昭和の「エースの錠」が拳銃を片手にのさばってから半世紀が流れた。平成を経て令和の世は馬券を片手に「ワイドの凌」でいきたい。狙い目はできるだけ少なく、基本はあくまでワイド1点勝負。ワイドは当たり馬券が3つもあるのだから、的は見えやすい。馬券は手を拡げると、あの馬も買っておけばよかったと悔やまれる。できるだけ狙い目を絞れば、そんな後悔もせずにすむ。人生は短いのだから、ストレスをかかえこまず、心ゆたかに競馬も馬券も楽しむこと。それがこの世界で長生きする秘訣である。

本村 凌二

1947年5月1日、熊本県八代市生まれ。
東京大学名誉教授。
専門は古代ローマの社会史。専門の近著に『ローマ帝国人物列伝』『一冊でまるごとわかるローマ帝国』

「もし馬がいなかったら、21世紀も古代だった」という想念におそわれ書き起こした『馬の世界史』が2001年JRA馬事文化賞を受賞。その他の競馬関連の近著に『競馬の世界史 - サラブレッド誕生から21世紀の凱旋門賞まで』(中公新書)。20世紀のペンネームは本村雅人。

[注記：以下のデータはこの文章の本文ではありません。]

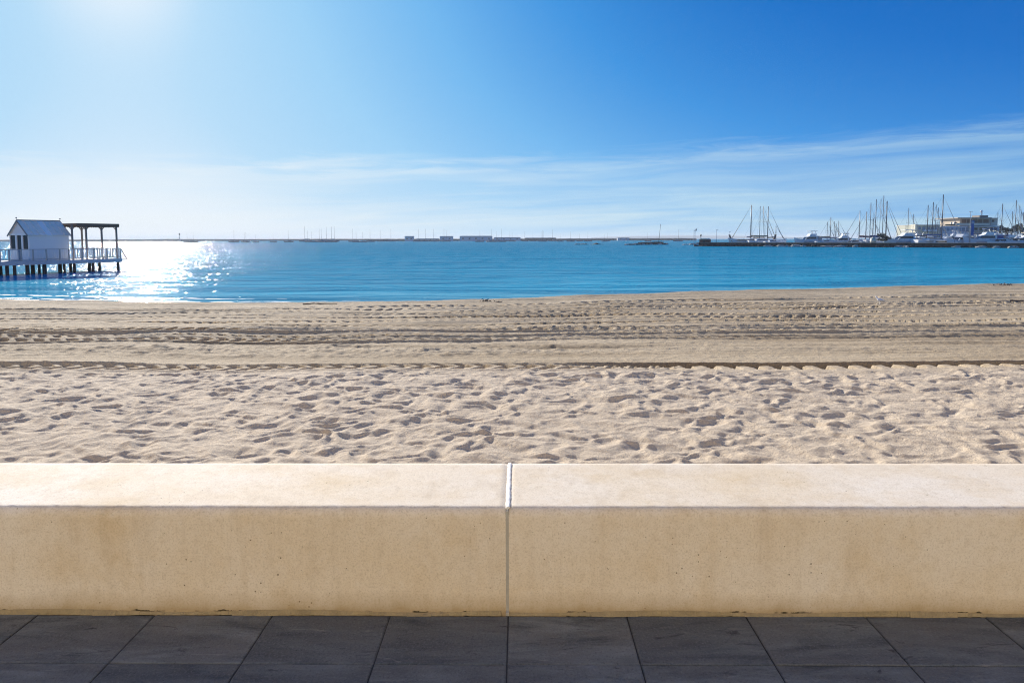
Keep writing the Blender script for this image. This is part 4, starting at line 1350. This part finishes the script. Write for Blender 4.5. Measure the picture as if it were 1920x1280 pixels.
# chimney-like pots and dish on the left terrace
for a, w_, c_ in ((1789, 3.4, M_CREAM), (1794, 4.0, M_GEL)):
    pp = at_y(a, 418, YB)
    mb = MB().blob((pp.x - club.location.x, 1.5, pp.z - club.location.z - .3), (w_ * .09, .4, .75), int(a), .1, 9, 6).build('terrace_pot', c_, club)
building_box(club, 'terrace_planter', 1774, 1796, 420.4, 423.2, YB + .2, .8, plain('dark_hedge', (0.03, 0.04, 0.025), .9, .5))
pp = at_y(1840.5, 398, YB + 7)
dish = empty('radome', (pp.x, YB + 7, at_y(1840, 403.6, YB + 7).z), 0, 'white radome on a mast on top of the clubhouse', 'antenna')
dz_ = pp.z - dish.location.z
MB().tube((0, 0, 0), (0, 0, dz_), .1, .1).build('mast', M_GREY, dish)
MB().blob((-.1, 0, dz_ + .3), (.42, .42, .5), 3, 0, 10, 7).build('dome', M_GEL, dish)
MB().tube((.3, 0, 0), (.3, 0, dz_ + .9), .04, .03).build('aerial', M_GREY, dish)
YW = Yq(1740, 40)
wing = empty('cream_pavilion', (at_y(1740, 450, YW).x, YW, QZ - 1), 0, 'low cream building with white awnings left of the clubhouse', 'building')
building_box(wing, 'wall', 1716.5, 1762.5, 422.5, 455, YW, 12, plain('sage_cream_render', (.47, .46, .36), .85, .06, .3), zb=QZ - 1)
building_box(wing, 'end_wall', 1715.6, 1719.2, 420.5, 436, YW - .4, 2.5, plain('bright_cream_render', (.76, .70, .52), .85))
building_box(wing, 'roof_slab', 1719.4, 1764, 421.2, 422.4, YW - .6, 13, M_CREAM)
for k in range(5):
    a = 1721 + 8.2 * k
    building_box(wing, 'window', a, a + 6, 425.5, 430.5, YW - .06, .05, plain('blue_grey_glass', (0.20, 0.25, 0.32), .2))
for k in range(4):
    a, b = 1732.5 + 6.6 * k, 1732.5 + 6.6 * k + 6.2
    pa, pb2 = at_y(a, 434, YW - 1.5), at_y(b, 430.5, YW - 1.5)
    wx_ = pb2.x - pa.x
    pts = [(wx_ * j / 6, (pb2.z - pa.z) * math.sin(math.pi * j / 6)) for j in range(7)]
    aw = MB().prism(pts, 0, 1.4).build('awning', M_GEL, wing)
    aw.location = (pa.x - wing.location.x, -1.5, pa.z - wing.location.z)
# banner and lamp standards
YBn = Yq(1820, 6)
pb0 = at_y(1817.5, 452, YBn)
ls = empty('light_standard', (pb0.x, YBn, QZ), 0, 'tall light standard with a crossbar next to the blue banner', 'lamp post')
lh = at_y(1817, 397, YBn).z - QZ
MB().tube((0, 0, 0), (0, 0, lh), .11, .07).build('post', M_GREY, ls)
MB().bar((-.45, 0, lh), (.45, 0, lh), .12, .08).build('crossbar', M_GREY, ls)
MB().box(-.5, -.25, -.12, .12, lh - .12, lh - .042).box(.25, .5, -.12, .12, lh - .12, lh - .042).build('lamp_head', M_GEL, ls)
bn = empty('banner', (pb0.x, YBn - .3, QZ), 0, 'tall blue banner hanging upright before the clubhouse', 'banner')
bz1, bz0 = at_y(1820, 413.5, YBn).z - QZ, at_y(1820, 441, YBn).z - QZ
bwid = at_y(1824.2, 430, YBn).x - pb0.x
bg_ = MB()
for k in range(10):
    za, zb_ = bz0 + (bz1 - bz0) * k / 10, bz0 + (bz1 - bz0) * (k + 1) / 10
    ya, yb = .06 * math.sin(k * 1.1), .06 * math.sin((k + 1) * 1.1)
    bg_.add([(.12, ya, za), (.12 + bwid, ya + .05, za), (.12 + bwid, yb + .05, zb_), (.12, yb, zb_), (.12, ya + .02, za), (.12 + bwid, ya + .07, za), (.12 + bwid, yb + .07, zb_), (.12, yb + .02, zb_)],
            [(0, 1, 2, 3), (7, 6, 5, 4), (0, 3, 7, 4), (1, 5, 6, 2)])
bg_.build('cloth', plain('banner_blue', (0.015, 0.10, 0.34), .7, .2, 1.5), bn)
MB().box(.14, .1 + bwid, -.08, -.05, bz1 - .9, bz1 - .35).build('pale_band', plain('banner_pale', (.30, .38, .48), .7), bn)
MB().tube((.06, .04, 0), (.06, .04, bz1 + .1), .05, .05).build('banner_pole', M_GREY, bn)
YL = Yq(1790, 7)
pl0 = at_y(1790, 450, YL)
lp = empty('street_lamp', (pl0.x, YL, QZ), 0, 'street lamp with a broad flat head between the yachts and the clubhouse', 'lamp post')
lh = at_y(1790, 418.5, YL).z - QZ
MB().tube((0, 0, 0), (0, 0, lh), .08, .06).build('post', M_GREY, lp)
MB().loft([[(.55 * math.cos(a), .55 * math.sin(a), lh) for a in np.linspace(0, 5.5, 8)], [(.25 * math.cos(a), .25 * math.sin(a), lh + .3) for a in np.linspace(0, 5.5, 8)]]).build('lamp_head', M_DARK, lp)

# ------------------------------------------------------------------ trees and the bush
M_BARK = plain('bark', (0.07, 0.05, 0.035), .9, .3, 6)


def leafy(name, px, py_top, py_base, Y, wpx, label, cat, group, n=420, dark=(0.035, 0.05, 0.025), trunk=True, size=.34):
    c, top = at_y(px, py_base, Y), at_y(px, py_top, Y)
    w_ = at_y(px + wpx / 2, py_base, Y).x - c.x
    zb = QZ
    h_ = top.z - zb
    o = empty(name, (c.x, Y, zb), 0, label, cat, group)
    z_lo = (h_ * .38) if trunk else .1
    rr = random.Random(int(px * 10))
    if trunk:
        t_ = MB().tube((0, 0, 0), (.1, 0, h_ * .5), .2, .13)
        for k in range(4):
            a = rr.uniform(0, 6.28)
            t_.tube((.08, 0, h_ * (.34 + .05 * k)), (w_ * .5 * math.cos(a), w_ * .5 * math.sin(a), h_ * (.62 + .06 * k)), .09, .04, 5)
        t_.build('trunk', M_BARK, o)
    lobes = [(rr.uniform(-.6, .6) * w_, rr.uniform(-.6, .6) * w_, rr.uniform(z_lo + .2 * h_, h_ * .86), rr.uniform(.3, .5)) for _ in range(9)]
    cr = MB()
    for k in range(n):
        lx, ly, lz, lr = rr.choice(lobes)
        d = Vector((rr.gauss(0, 1), rr.gauss(0, 1), rr.gauss(0, .8)))
        d = d.normalized() * rr.uniform(.55, 1.05)
        p_ = Vector((lx + d.x * lr * w_, ly + d.y * lr * w_, max(.1, min(h_, lz + d.z * lr * h_ * .34))))
        a = Vector((rr.gauss(0, 1), rr.gauss(0, 1), rr.gauss(0, .6))).normalized()
        b_ = a.orthogonal().normalized()
        s_ = size * rr.uniform(.6, 1.2)
        cr.add([p_ - a * s_, p_ + b_ * s_ * .5, p_ + a * s_, p_ - b_ * s_ * .5], [(0, 1, 2, 3)])
    tag(cr.build('crown', plain('leaf_%d' % int(dark[0] * 1000), dark, .75, .5, 1.2), o), kind='stuff')
    return o


leafy('bush', 1655, 437, 453, Yq(1655, 4), 30, 'dense dark green bush on the quay among the boats', 'bush', None, 700, (0.022, 0.032, 0.016), False, .3)
GT = 'trees at the right end of the marina'
for px, pt, w_, lab, off in ((1877, 421, 14, 'leftmost dark tree right of the clubhouse', 60), (1888, 424, 13, 'lower olive tree second from the clubhouse', 66), (1898, 420, 12, 'tall narrow dark tree behind the tallest mast by the edge', 72),
                             (1907, 418.5, 14, 'tallest dark tree near the right picture edge', 64), (1918, 423, 16, 'tree cut by the right picture edge', 60), (1934, 419, 16, 'tree just beyond the right picture edge', 66)):
    leafy('tree', px, pt, 448, Yq(px, off), w_, lab, 'tree', GT, 420)
hd = MB()
for k in range(900):
    x, z = random.uniform(0, 34), abs(random.gauss(0, .9))
    p_ = Vector((x, random.uniform(-1.5, 1.5), z))
    a = Vector((random.gauss(0, 1), random.gauss(0, 1), random.gauss(0, 1))).normalized()
    b_ = a.orthogonal().normalized()
    hd.add([p_ - a * .3, p_ + b_ * .15, p_ + a * .3, p_ - b_ * .15], [(0, 1, 2, 3)])
YH = Yq(1895, 52)
h = hd.build('low_scrub', plain('scrub_leaf', (0.09, 0.10, 0.05), .85, .4, .8))
h.location = (at_y(1872, 440, YH).x, YH, QZ + .3)
tag(h, 'low olive scrub under the trees at the right end of the marina', 'scrub', None, 'stuff')
land = MB().box(-40, 160, 0, 160, -2.5, QZ - WZ - .3).build('marina_land', M_CONC)
land.location = (at_y(1690, 450, Yq(1690, 36)).x + 40, Yq(1690, 36), WZ)
land.rotation_euler = (0, 0, QA)
tag(land, 'flat paved land behind the marina', kind='structure')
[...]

ハイセイコーが出走した1973年の第40回東京優駿日本ダービーから、第57回を除き、毎年東京競馬場でライブ観戦するなど、日本の競馬にも造詣が深い。
夏から秋にかけてはヨーロッパで過ごす事が多く、ダンシングブレーヴが制した、あの伝説の凱旋門賞や、タイキシャトルが勝ったジャック・ル・マロワ賞。また、シーキングザパールが日本調教馬として初めて海外GI競走を制したモーリス・ド・ギース賞などをも現地でライブ観戦している。競馬と酒をこよなく愛する、知る人ぞ知る競馬の賢人。

伝説の凱旋門賞
勝ち馬ダンシングブレーヴの他、ベーリング、シャーラスタニ他、JCにも参戦した鉄女トリプティク、そして日本ダービー馬シリウスシンボリも含め出走馬15頭中11頭がGI馬という当時としては最強のメンバーが集結したレース。そんな好メンバーの中、直線入り口最後方から全馬をまとめて差し切り勝ち、しかも当時のコースレコードのおまけ付だった。